Your task is to copy the listing exactly, with the pictures left out.

Given material
⁂

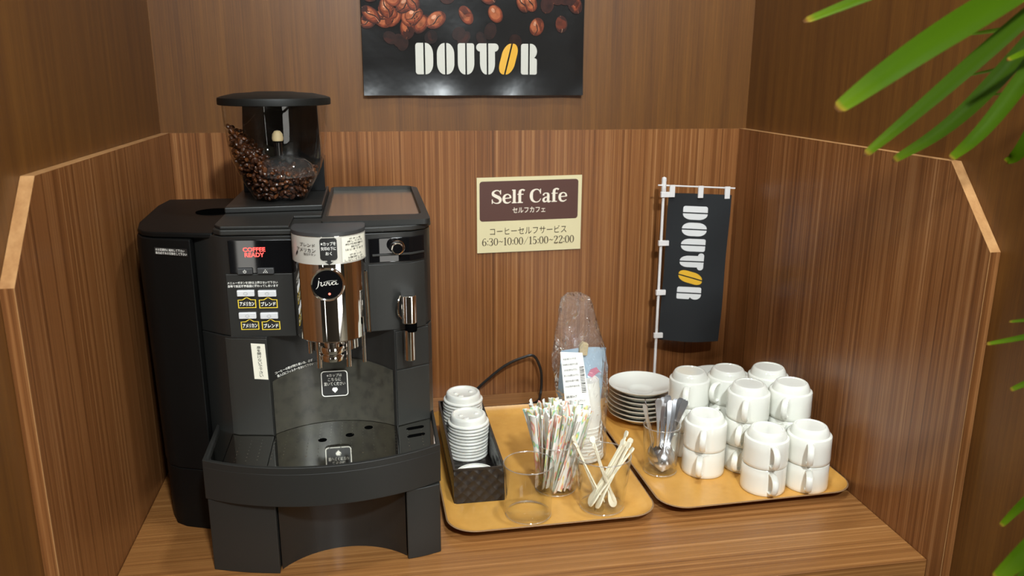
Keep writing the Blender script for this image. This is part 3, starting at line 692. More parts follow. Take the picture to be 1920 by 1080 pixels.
# ------------------------------------------------------------------ self cafe sign
SX0, SX1, SZ0, SZ1 = .5755, .7925, .3140, .4680
sg = thing('wall_sign', ((SX0+SX1)/2, -.001, SZ0), 'cream wall sign with brown header giving self-service coffee hours', 'sign')
tilt = lambda u, v: v+(u-.684)*.012
b = MB(); yS = -.0042
b.prism_y([(SX0, tilt(SX0, SZ0)), (SX1, tilt(SX1, SZ0)), (SX1, tilt(SX1, SZ1)), (SX0, tilt(SX0, SZ1))], yS, -.0006)
b.build('board', mat('cream_board', 'ddd0a4', .55), sg)
ms = lambda d: (lambda u, v: (u, yS-d, tilt(u, v)))
b = MB(); hx0, hx1, hz0, hz1 = SX0+.0055, SX1-.0075, .3792, .4605
put_poly(b, rrect(hx0, hx1, hz0, hz1, .006), ms(.0004)); b.build('header_panel', mat('brown_print', '55342b', .5), sg)
GL = {
 'S': (.72, [([(.60, .78), (.50, .94), (.32, .97), (.14, .85), (.14, .68), (.33, .54), (.52, .42), (.60, .25), (.52, .07), (.32, .03), (.14, .12), (.07, .26)], [.05, .06, .07, .13, .18, .2, .2, .17, .1, .06, .05, .05]), ([(.61, .68), (.61, 1.0)], [.06, .06]), ([(.07, .0), (.07, .33)], [.06, .06])]),
 'e': (.60, [([(.09, .36), (.54, .40)], [.06, .06]), ([(.53, .38), (.50, .57), (.33, .67), (.15, .56), (.10, .33), (.17, .1), (.36, .03), (.56, .14)], [.13, .09, .06, .13, .17, .13, .08, .04])]),
 'l': (.36, [([(.18, .0), (.18, 1.0)], [.17, .17]), ([(.02, .03), (.34, .03)], [.06, .06]), ([(.03, .97), (.18, .97)], [.06, .06])]),
 'f': (.46, [([(.18, .0), (.18, .75), (.24, .92), (.38, .98), (.48, .90)], [.17, .17, .13, .08, .13]), ([(.02, .03), (.38, .03)], [.06, .06]), ([(.02, .64), (.42, .64)], [.06, .06])]),
 'C': (.80, [([(.70, .72), (.60, .92), (.40, .97), (.18, .82), (.11, .5), (.18, .18), (.40, .03), (.62, .09), (.73, .28)], [.05, .06, .07, .15, .2, .15, .07, .06, .04]), ([(.71, .64), (.71, 1.0)], [.06, .06])]),
 'a': (.62, [([(.10, .50), (.15, .63), (.30, .67), (.42, .56), (.42, .1), (.50, .03), (.60, .08)], [.12, .08, .06, .15, .16, .1, .04]), ([(.42, .40), (.22, .34), (.11, .2), (.15, .06), (.27, .04), (.42, .16)], [.05, .08, .14, .12, .07, .05])]),
 '0': (.60, [([(.28, .97), (.12, .82), (.07, .5), (.12, .18), (.28, .03), (.44, .18), (.49, .5), (.44, .82), (.28, .97)], [.04, .08, .11, .08, .04, .08, .11, .08, .04])]),
 '1': (.46, [([(.22, .0), (.22, 1.0)], [.11, .11]), ([(.06, .86), (.22, .97)], [.04, .05]), ([(.06, .02), (.38, .02)], [.04, .04])]),
 '2': (.60, [([(.08, .76), (.14, .92), (.28, .97), (.44, .88), (.44, .68), (.28, .40), (.07, .05)], [.1, .06, .04, .09, .11, .07, .05]), ([(.06, .05), (.46, .05), (.50, .20)], [.1, .1, .03])]),
 '3': (.60, [([(.08, .84), (.16, .95), (.30, .97), (.43, .86), (.42, .64), (.22, .53)], [.09, .05, .04, .09, .1, .04]), ([(.22, .53), (.42, .46), (.47, .26), (.38, .07), (.20, .03), (.07, .16)], [.04, .08, .11, .09, .04, .09])]),
 '5': (.60, [([(.14, .97), (.46, .95)], [.09, .05]), ([(.13, .98), (.11, .52)], [.04, .04]), ([(.11, .54), (.26, .62), (.43, .50), (.46, .30), (.36, .08), (.20, .03), (.07, .14)], [.04, .05, .09, .12, .09, .04, .09])]),
 '6': (.60, [([(.46, .88), (.34, .97), (.18, .84), (.08, .52), (.08, .30), (.15, .1), (.29, .03), (.44, .13), (.48, .32), (.40, .52), (.26, .57), (.12, .42)], [.09, .04, .07, .11, .11, .09, .04, .09, .11, .09, .04, .04])]),
 ':': (.22, [([(.10, .10), (.10, .22)], [.1, .1]), ([(.10, .55), (.10, .67)], [.1, .1])]),
 '~': (.62, [([(.04, .42), (.16, .54), (.30, .50), (.42, .44), (.56, .56)], [.04, .06, .06, .06, .04])]),
 '/': (.66, [([(.04, .0), (.58, 1.0)], [.035, .035])]), ' ': (.36, [])}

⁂

Output for this exercise
Keep writing the Blender script for this image. This is part 3, starting at line 692. More parts follow. Take the picture to be 1920 by 1080 pixels.
# ------------------------------------------------------------------ self cafe sign
SX0, SX1, SZ0, SZ1 = .5755, .7925, .3140, .4680
sg = thing('wall_sign', ((SX0+SX1)/2, -.001, SZ0), 'cream wall sign with brown header giving self-service coffee hours', 'sign')
tilt = lambda u, v: v+(u-.684)*.012
b = MB(); yS = -.0042
b.prism_y([(SX0, tilt(SX0, SZ0)), (SX1, tilt(SX1, SZ0)), (SX1, tilt(SX1, SZ1)), (SX0, tilt(SX0, SZ1))], yS, -.0006)
b.build('board', mat('cream_board', 'ddd0a4', .55), sg)
ms = lambda d: (lambda u, v: (u, yS-d, tilt(u, v)))
b = MB(); hx0, hx1, hz0, hz1 = SX0+.0055, SX1-.0075, .3792, .4605
put_poly(b, rrect(hx0, hx1, hz0, hz1, .006), ms(.0004)); b.build('header_panel', mat('brown_print', '55342b', .5), sg)
GL = {
 'S': (.72, [([(.60, .78), (.50, .94), (.32, .97), (.14, .85), (.14, .68), (.33, .54), (.52, .42), (.60, .25), (.52, .07), (.32, .03), (.14, .12), (.07, .26)], [.05, .06, .07, .13, .18, .2, .2, .17, .1, .06, .05, .05]), ([(.61, .68), (.61, 1.0)], [.06, .06]), ([(.07, .0), (.07, .33)], [.06, .06])]),
 'e': (.60, [([(.09, .36), (.54, .40)], [.06, .06]), ([(.53, .38), (.50, .57), (.33, .67), (.15, .56), (.10, .33), (.17, .1), (.36, .03), (.56, .14)], [.13, .09, .06, .13, .17, .13, .08, .04])]),
 'l': (.36, [([(.18, .0), (.18, 1.0)], [.17, .17]), ([(.02, .03), (.34, .03)], [.06, .06]), ([(.03, .97), (.18, .97)], [.06, .06])]),
 'f': (.46, [([(.18, .0), (.18, .75), (.24, .92), (.38, .98), (.48, .90)], [.17, .17, .13, .08, .13]), ([(.02, .03), (.38, .03)], [.06, .06]), ([(.02, .64), (.42, .64)], [.06, .06])]),
 'C': (.80, [([(.70, .72), (.60, .92), (.40, .97), (.18, .82), (.11, .5), (.18, .18), (.40, .03), (.62, .09), (.73, .28)], [.05, .06, .07, .15, .2, .15, .07, .06, .04]), ([(.71, .64), (.71, 1.0)], [.06, .06])]),
 'a': (.62, [([(.10, .50), (.15, .63), (.30, .67), (.42, .56), (.42, .1), (.50, .03), (.60, .08)], [.12, .08, .06, .15, .16, .1, .04]), ([(.42, .40), (.22, .34), (.11, .2), (.15, .06), (.27, .04), (.42, .16)], [.05, .08, .14, .12, .07, .05])]),
 '0': (.60, [([(.28, .97), (.12, .82), (.07, .5), (.12, .18), (.28, .03), (.44, .18), (.49, .5), (.44, .82), (.28, .97)], [.04, .08, .11, .08, .04, .08, .11, .08, .04])]),
 '1': (.46, [([(.22, .0), (.22, 1.0)], [.11, .11]), ([(.06, .86), (.22, .97)], [.04, .05]), ([(.06, .02), (.38, .02)], [.04, .04])]),
 '2': (.60, [([(.08, .76), (.14, .92), (.28, .97), (.44, .88), (.44, .68), (.28, .40), (.07, .05)], [.1, .06, .04, .09, .11, .07, .05]), ([(.06, .05), (.46, .05), (.50, .20)], [.1, .1, .03])]),
 '3': (.60, [([(.08, .84), (.16, .95), (.30, .97), (.43, .86), (.42, .64), (.22, .53)], [.09, .05, .04, .09, .1, .04]), ([(.22, .53), (.42, .46), (.47, .26), (.38, .07), (.20, .03), (.07, .16)], [.04, .08, .11, .09, .04, .09])]),
 '5': (.60, [([(.14, .97), (.46, .95)], [.09, .05]), ([(.13, .98), (.11, .52)], [.04, .04]), ([(.11, .54), (.26, .62), (.43, .50), (.46, .30), (.36, .08), (.20, .03), (.07, .14)], [.04, .05, .09, .12, .09, .04, .09])]),
 '6': (.60, [([(.46, .88), (.34, .97), (.18, .84), (.08, .52), (.08, .30), (.15, .1), (.29, .03), (.44, .13), (.48, .32), (.40, .52), (.26, .57), (.12, .42)], [.09, .04, .07, .11, .11, .09, .04, .09, .11, .09, .04, .04])]),
 ':': (.22, [([(.10, .10), (.10, .22)], [.1, .1]), ([(.10, .55), (.10, .67)], [.1, .1])]),
 '~': (.62, [([(.04, .42), (.16, .54), (.30, .50), (.42, .44), (.56, .56)], [.04, .06, .06, .06, .04])]),
 '/': (.66, [([(.04, .0), (.58, 1.0)], [.035, .035])]), ' ': (.36, [])}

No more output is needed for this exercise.